How far was Stresemann responsible for the German recovery during the 1920s?

Group H: Martina Mendiondo, Miranda Correa Perkins and Gitika Manwani.

In the following essay we will analyze how far Stresemann is responsible for the German recovery in the 1920s.
To start with, we would like to focus on economy as Stresemann had a big influence on it. Firstly, Stresemann was a right winger so he has a wider support, plus he was helped by the fact that through the 1920s the rest of Europe was gradually coming out of the post-war depression. Moreover he built up Germany’s prosperity and under the Dawes Plan he took a loan from the U.S. What is more, by 1927 German industry seemed to recover and in 1928 they produced as much as before the war, even better, reparations were being paid and exports were on the increase. However, the loans from the U.S could be called in at short time and though there were many economic winners as well as losers. People who didn’t benefit began to feel that the Weimar government offered them little.

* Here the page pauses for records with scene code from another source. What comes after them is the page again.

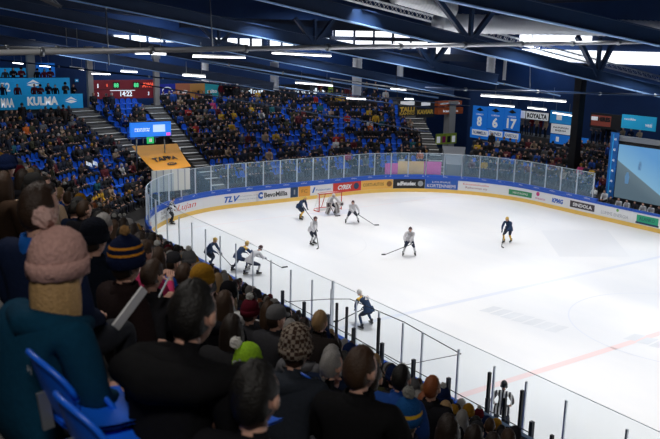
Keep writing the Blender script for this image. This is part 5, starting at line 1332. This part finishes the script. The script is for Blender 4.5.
# pipes
def pipe(a, b_, ya, yb, r, m, label, clamps=0, name='pipe'):
    A = atY(*a, ya); B = atY(*b_, yb); q = MB(); c_ = (A+B)/2; q.tube([A-c_, B-c_], r, m, 10); o = q.build(name, None, tuple(c_)); tag(o, label, 'pipe')
    if label.startswith('thin') and 'rod' in label or 'short hanger' in label:      # rods reach the roof deck
        q = MB(); q.tube([(A.x-c_.x, A.y-c_.y, 15.3-c_.z), A-c_], r, m, 8); q.build('upper_rod', o)
    for k in range(clamps):
        p_ = (A-c_).lerp(B-c_, (k+.5)/clamps); g = MB(); g.tube([p_-(B-A).normalized()*.06, p_+(B-A).normalized()*.06], r*1.5, steel, 8); g.build('clamp', o)
    return o
pipe((-20, 47.5), (170, 50.5), -22, -22, .055, steel, 'upper grey pipe crossing the far left', 4)
pipe((-20, 53), (680, 41.5), -24, -24, .085, galv, 'long grey pipe running right across under the roof', 10)
pipe((425, 88), (680, 96), -22, -22, .05, navy, 'dark pipe in front of the far side banners', 4)
pipe((140, 84), (430, 132), -8, -8, .035, navy, 'thin dark cable tray sloping in front of the end stand', 0)
pipe((0, 60), (430, 108), 6, 6, .05, navy, 'thin dark conduit sloping over the end stand', 5)
pipe((100, 72), (470, 106), -6, -6, .03, navy, 'second dark conduit sloping over the end stand', 5)
pipe((210, 0), (213, 53), -14, -14, .03, steel, 'thin vertical hanger rod at the left third')
pipe((106, 10), (109, 65), -10, -10, .03, steel, 'thin vertical hanger rod left of the scoreboard')
pipe((394, 34), (398, 108), -8, -8, .02, blacks, 'thin black hanger rod right of centre')
pipe((530, 65), (530, 88), -8, -8, .03, steel, 'short hanger rod left of the black column')
pipe((200, 60), (438, 98), 3, 3, .07, navyedge, 'blue conduit sloping above the ribbon board', 5)
pipe((215, 77), (420, 108), 8, 8, .05, navyedge, 'thin blue conduit close above the end stand crowd', 5)
pipe((440, 70), (560, 96), -6, -6, .06, navyedge, 'blue conduit sloping above the number banners', 3)
pipe((330, 78), (470, 99), 1, 1, .05, steel, 'grey conduit above the two posters', 4)
# big ribbed duct and its branches
def duct(a, b_, ya, yb, r, label, ribs=24, name='ventilation_duct', m=galv):
    A = atY(*a, ya); B = atY(*b_, yb); L_ = (B-A).length; c_ = (A+B)/2; q = MB(); pts_ = []; rad = []
    N_ = ribs*4
    for k in range(N_+1): pts_.append((A-c_).lerp(B-c_, k/N_)); rad.append(r*(1.05 if k % 4 == 0 else 1))
    q.tube(pts_, rad, m, 20); o = q.build(name, None, tuple(c_)); tag(o, label, 'duct'); return o
duct((438, 23), (690, 30), -18, -18, .46, 'big ribbed silver ventilation duct at the upper right', 40)
duct((395, -6), (452, 10), -19, -19, .40, 'dark ribbed duct end at the top edge', 18)
for (px, y0_, y1_, Y_, r_, lb_) in ((274.5, 62, 91, 8, .34, 'left vertical silver duct dropping behind the end stand'), (357, 58, 96, 7, .40, 'right vertical silver duct dropping behind the end stand'), (205, 58, 83, 10, .28, 'vertical silver duct above the turquoise banner'), (400, 66, 82, 12, .30, 'short vertical silver duct right of centre'), (491, 47, 80, 2, .36, 'vertical silver duct above the number banners'), (505, 50, 80, 1, .14, 'thin vertical white duct above the number banners')):
    A = atY(px, y0_, Y_); B = atY(px, y1_, Y_); c_ = (A+B)/2; q = MB(); n = 16
    q.tube([(0, 0, (B-A).z/2+(A-B).z*k/(n*2)) for k in range(n*2+1)], [r_*(1.06 if k % 4 == 0 else 1) for k in range(n*2+1)], galv, 16); o = q.build('vertical_duct', None, tuple(c_)); tag(o, lb_, 'duct')
# lattice lighting truss
def lattice(a, b_, ya, label, s=.28):
    A = atY(*a, ya); B = atY(*b_, ya); root = wroot('lattice_truss', tuple((A+B)/2)); tag(root, label, 'truss'); d = (B-A).normalized(); u = Vector((0, 0, 1)); v = d.cross(u).normalized(); q = MB()
    co = [u*s/2+v*s/2, u*s/2-v*s/2, -u*s/2+v*s/2, -u*s/2-v*s/2]
    for c_ in co: q.tube([A+c_, B+c_], .028, alu, 6)
    q.build('chord', root); q = MB(); n = int((B-A).length/.3)
    for k in range(n):
        for (i, j) in ((0, 1), (0, 2), (1, 3), (2, 3)):
            a_, b2 = (i, j) if k % 2 else (j, i); q.tube([A.lerp(B, k/n)+co[a_], A.lerp(B, (k+1)/n)+co[b2]], .014, alu, 4)
    q.build('lacing', root)
lattice((330, -8), (680, 84), -12, 'silver lattice lighting truss running down to the right', .34)
lattice((-10, -30), (60, 2), -30, 'silver lattice truss above the left edge', .2)
# columns
def column(px, y0_, y1_, Y_, w_, m, label, plane='Y'):
    f = atY if plane == 'Y' else atX
    A = f(px, y0_, Y_); B = f(px, y1_, Y_); q = MB(); h = A.z+1.2; q.box((-w_/2, -w_/2, -.05), (w_/2, w_/2, h), m); q.box((-w_*.7, -w_*.7, h-.3), (w_*.7, w_*.7, h), m)
    o = q.build('column', None, (A.x, A.y, 0)); tag(o, label, 'column'); return o
colw = mat('column_pale', (.42, .40, .38), .6, noise=.1)
column(89, 62, 105, 14.9, .42, colw, 'pale pillar left of the scoreboard')
column(156, 70, 100, 14.9, .42, colw, 'pale pillar right of the scoreboard')
column(30, 55, 78, 17.6, .55, colw, 'pale pillar behind the cyan banners')
column(581, 80, 135, 34.0, .62, blacks, 'thick black column in front of the far side stand', 'X')
column(450, 113, 133, 10.8, .8, colw, 'pale square pillar under the orange boxes')
# luminaires
def lum(a, b_, Y_, label, w_=.22, strength=None):
    A = atY(*a, Y_); B = atY(*b_, Y_); c_ = (A+B)/2; root = empty('ceiling_lamp', tuple(c_)); tag(root, label, 'lamp', 'long tube lamps')
    q = MB(); u = Vector((0, 0, 1)); q.bar(A-c_+u*.10, B-c_+u*.10, w_, .10, white); q.build('housing', root)
    q = MB(); q.bar(A-c_+u*.02, B-c_+u*.02, w_*.8, .08, lampw); q.build('tube', root)
    for t_ in (.15, .85):
        p_ = (A-c_).lerp(B-c_, t_); q = MB(); q.tube([p_+u*.14, p_+u*.9], .012, steel, 5); q.build('hanger', root)
lum((273, 53.5), (330, 56.5), -8, 'bright long tube lamp left of centre under the roof', .3)
lum((296, 83), (332, 86), 2, 'bright tube lamp above the end stand')
lum((482, 96), (565, 102), -12, 'long bright tube lamp above the number banners')
lum((205, 77), (0+183, 75.5), 0, 'small tube lamp above the amber banner')
lum((347, 98.5), (365, 99.5), 4, 'short tube lamp in front of the end stand top')
lum((392, 89), (405, 90), 2, 'short tube lamp left of the two posters', .4)
lum((490, 105), (514, 107), -2, 'small tube lamp right above the number banners', .12)
lum((528, 108), (546, 110), -4, 'small tube lamp above the ROYALTA sign', .12)
lum((65, 53.5), (80, 53.5), -18, 'short tube lamp on the grey pipe at the left')
lum((136, 53.5), (165, 54.5), -18, 'tube lamp on the grey pipe left of centre')
lum((13, 63), (23, 64), 14, 'tiny tube lamp above the left tiers', .2); lum((40, 66), (50, 67), 14, 'tiny tube lamp above the small blue banner', .2); lum((70, 68), (84, 70), 12, 'tiny tube lamp left of the pale pillar', .2)
lum((92, 74), (110, 74.5), 13, 'tube lamp over the left half of the scoreboard', .2); lum((121, 71.5), (137, 72.5), 12, 'tube lamp over the middle of the scoreboard', .2); lum((193, 57), (245, 58), -2, 'thin tube lamp left of the picture centre', .15)
lum((553, 113), (572, 116), -6, 'small tube lamp over the light blue banner', .10); lum((405, 99), (413, 99.5), 6, 'tiny lamp over the two posters', .15)
# standing people on the tiers and at the top rail
tn = 0; tp_specs = []
r2 = random.Random(3)
for (px, py, Y_) in ((4, 71, 18.0),) : pass
for (xs, z, Y_, yname) in (([2, 17, 34, 40, 48, 55, 65, 73], tiers[0][2], 14.4, 'lower'), ([6, 14, 22, 38, 45, 51], tiers[1][2], 16.4, 'middle')):
    for k, px in enumerate(xs):
        X_ = atY(px, 85, Y_).x; jn_ = r2.choice(['black', 'dark navy', 'charcoal', 'black', 'maroon']); g_ = r2.choice(['short', 'beanie', 'long'])
        o = spectator(r2.choice([6, 7]), X_, Y_, z, PI+r2.uniform(-.3, .3), JCOL[jn_], g_, HCOL['dark brown'], r2.uniform(.9, 1.0)); tag(o, 'person in %s jacket standing on the %s cyan tier, %s from the left' % (jn_, yname, ordn(k+1)), 'person', 'people standing on the cyan tiers')
for k, px in enumerate([221, 225, 230, 236, 243, 247, 300, 307, 312, 320, 326, 343, 352, 366, 375]):
    P_ = atY(px, 92, 15.25); jn_ = r2.choice(['black', 'dark navy', 'charcoal', 'maroon', 'grey'])
    o = spectator(r2.choice([6, 7]), P_.x, 15.25, 5.95, PI+r2.uniform(-.3, .3), JCOL[jn_], 'short', HCOL['dark brown'], .92); tag(o, 'person in %s jacket standing behind the end stand, %s from the left' % (jn_, ordn(k+1)), 'person', 'people standing behind the end stand')
q = MB(); q.box((9.5, 14.98, -.05), (36, 15.6, 5.95), concrete); tag(q.build('trim_13'), kind='structure')
for k, px in enumerate([522, 527, 532, 537, 541, 546, 594, 599, 604, 609, 615, 624, 632, 641]):
    P_ = atX(px, 125, 38.9 if px < 560 else 39.2); jn_ = r2.choice(['black', 'dark navy', 'charcoal', 'maroon', 'beige', 'grey'])
    o = spectator(r2.choice([6, 7]), P_.x, P_.y, 3.5, PI/2+r2.uniform(-.3, .3), JCOL[jn_], 'short', HCOL['dark brown'], .95); tag(o, 'person in %s jacket standing behind the far side stand, %s from the left' % (jn_, ordn(k+1)), 'person', 'people standing behind the far side stand')
q = MB(); q.box((38.7, -30, -.05), (41, 6, 3.5), concrete); tag(q.build('trim_14'), kind='structure')

q = MB(); a_ = atX(470, 110, 38.6).y; b_ = atX(519.5, 110, 38.6).y; q.box((38.37, b_, -.05), (38.55, a_, 7.2), wallblue); tag(q.build('wall_gallery'), kind='structure')
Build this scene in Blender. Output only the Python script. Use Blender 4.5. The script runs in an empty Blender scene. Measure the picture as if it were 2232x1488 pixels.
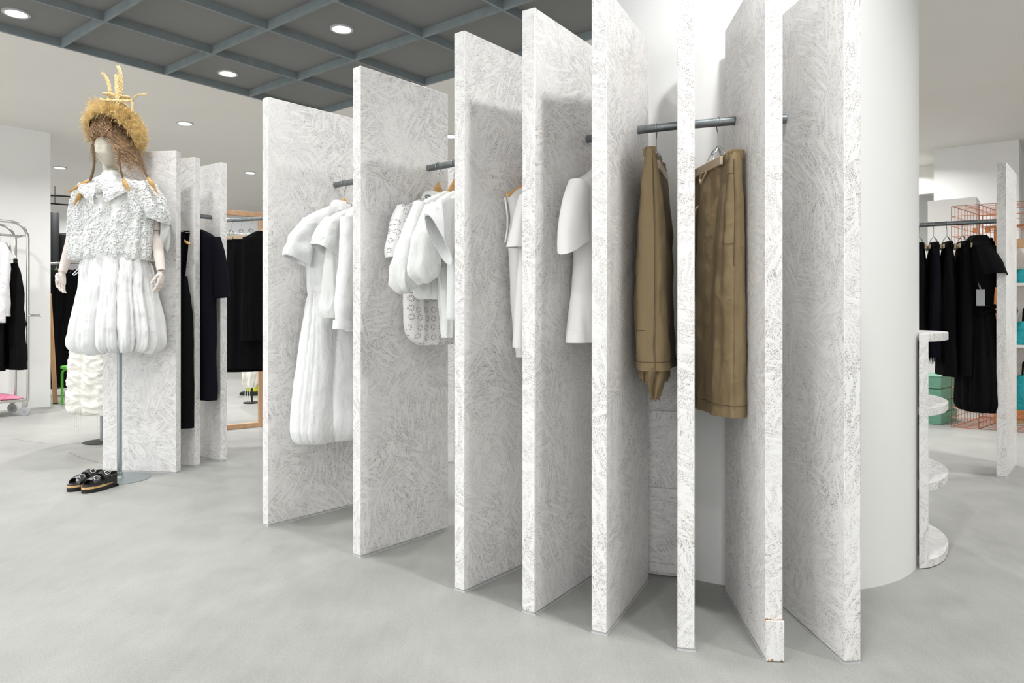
import bpy, bmesh, math, random
from mathutils import Vector, Matrix, noise
C = bpy.context.scene.collection
PI = math.pi
R = math.radians
F, CX, HY, CZ = 1540.0, 1116.0, 681.0, 1.2      # focal length (px), principal column, horizon row, eye height
rnd = random.Random(7)

def W(px, py, Y):
    return Vector(((px - CX) / F * Y, Y, CZ + (HY - py) / F * Y))
def FL(px, py, z=0.0):
    Y = (CZ - z) * F / (py - HY)
    return Vector(((px - CX) / F * Y, Y, z))
def lin(c):
    c /= 255.0
    return c / 12.92 if c <= .04045 else ((c + .055) / 1.055) ** 2.4
def S(r, g, b):
    return (lin(r), lin(g), lin(b), 1.0)

# ------------------------------------------------------------------ materials
def newmat(name):
    m = bpy.data.materials.new(name); m.use_nodes = True
    nt = m.node_tree; nt.nodes.clear()
    out = nt.nodes.new('ShaderNodeOutputMaterial')
    b = nt.nodes.new('ShaderNodeBsdfPrincipled')
    nt.links.new(b.outputs[0], out.inputs[0])
    return m, nt, b
class NB:
    def __init__(s, nt): s.nt = nt
    def n(s, t, **k):
        o = s.nt.nodes.new(t)
        for a, v in k.items():
            if a == 'ins':
                for i, x in v.items():
                    if hasattr(x, 'is_output'): s.nt.links.new(x, o.inputs[i])
                    else: o.inputs[i].default_value = x
            else: setattr(o, a, v)
        return o
    def math(s, op, a, b=0.0, c=0.0, clamp=False):
        o = s.n('ShaderNodeMath', operation=op, ins={0: a, 1: b, 2: c}); o.use_clamp = clamp; return o.outputs[0]
    def vmath(s, op, a, b=(0, 0, 0)):
        o = s.n('ShaderNodeVectorMath', operation=op, ins={0: a, 1: b}); return o.outputs[0]
    def ramp(s, fac, stops):
        o = s.n('ShaderNodeValToRGB', ins={0: fac}); e = o.color_ramp.elements
        while len(e) < len(stops): e.new(0.5)
        for i, (p, c) in enumerate(stops):
            e[i].position = p; e[i].color = c if len(c) == 4 else (*c, 1)
        return o.outputs[0]
    def mix(s, f, a, b):
        o = s.n('ShaderNodeMix', data_type='RGBA'); 
        for i, x in ((0, f), (6, a), (7, b)):
            if hasattr(x, 'is_output'): s.nt.links.new(x, o.inputs[i])
            else: o.inputs[i].default_value = x
        return o.outputs[2]
    def noise(s, vec, scale, detail=2.0, rough=.5, dims='3D'):
        o = s.n('ShaderNodeTexNoise', noise_dimensions=dims, ins={'Vector': vec, 'Scale': scale, 'Detail': detail, 'Roughness': rough}); return o.outputs[0]
    def bump(s, h, strength, dist):
        return s.n('ShaderNodeBump', ins={'Height': h, 'Strength': strength, 'Distance': dist}).outputs[0]
    def coord(s, which='Object'):
        return s.n('ShaderNodeTexCoord').outputs[which]
    def L(s, a, b): s.nt.links.new(a, b)
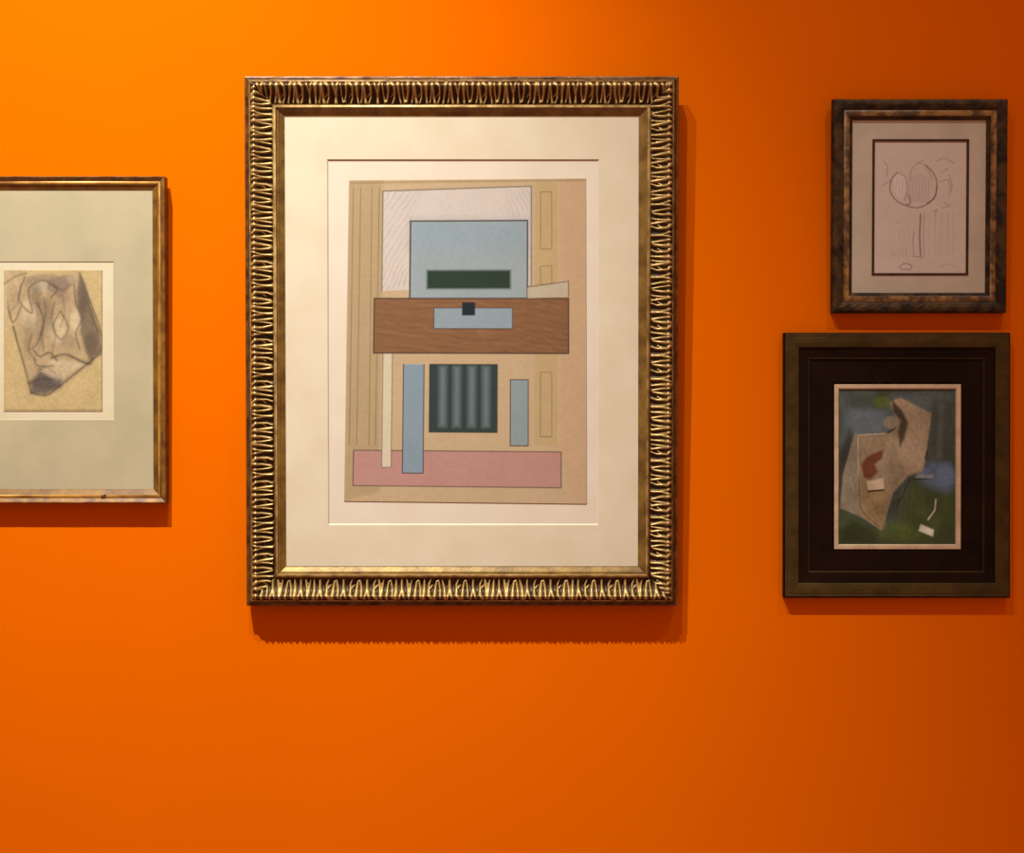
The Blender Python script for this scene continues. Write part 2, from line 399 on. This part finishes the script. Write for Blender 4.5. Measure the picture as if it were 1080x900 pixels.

Secondly, there was a cultural revival in Germany. Many writers and poets flourished and painters painted wonderful powerful paintings, some, criticized old German leaders. The Bauhaus style of architecture came into fashion, this style rejected traditional styles and created new and exciting, plus people were quite curious about it and liked it pretty much. Furthermore, the 1920s were a golden age for German cinema, many famous actors and producers became famous. Berlin started to be characterized by its daring and liberated night life, it had lots of night bands and going to clubs became a general pass time. In the 1920s there were cabaret artists performing songs criticizing political leaders or even about sex that would have surely been banned during the Kaiser’s day. Anyways, though this resulted quite exciting to many, in many of Germany’s villages and country towns this “new” culture seemed to them a moral decline. Because of this, organizations like the Wandergovel organization took place, this organization aimed to return to simple values to see more help in the country side and less decadence in the towns.
Thirdly, politics became more stable, an opponent of Ebert even ended up supporting the republic little by little in 1923. Yet, there were almost 30 per cent of the votes that went to parties opposing the Republic. Additionally, German people elected Hindenburg as president in 1926 despite him being opposed to democracy and writing to the Kaiser in exile for approval before taking up the post! Politics were not all; Stresemann seemed to have his greatest triumphs in foreign policy. Stresemann agreed signing the Locarno Treaties guaranteeing not to try to change Germany’s western borders with France and Belgium in 1925 and by 1926 Germany was accepted into the League of Nations. Besides, he started to work on reversing some of the terms of the Treaty of Versailles, especially the ones concerning reparations and Germany’s eastern frontiers, as a result by the time he died (1929) he had negotiated the Young Plan that lightened up the reparations burden on Germany and he was able to work out the final removal of British, French and Belgium troops from the Rhineland. Despite his success, nationalists attacked Stresemann for joining the League of Nations and for signing the Locarno Treaties, seeing it as an acceptance of the Treaty of Versailles; communists also attacked the Locarno Treaties thinking it was a plot against the communist government in the USSR.
In conclusion, Stresemann was fully responsible for the German recovery in spite of some dangerous decisions and opposition.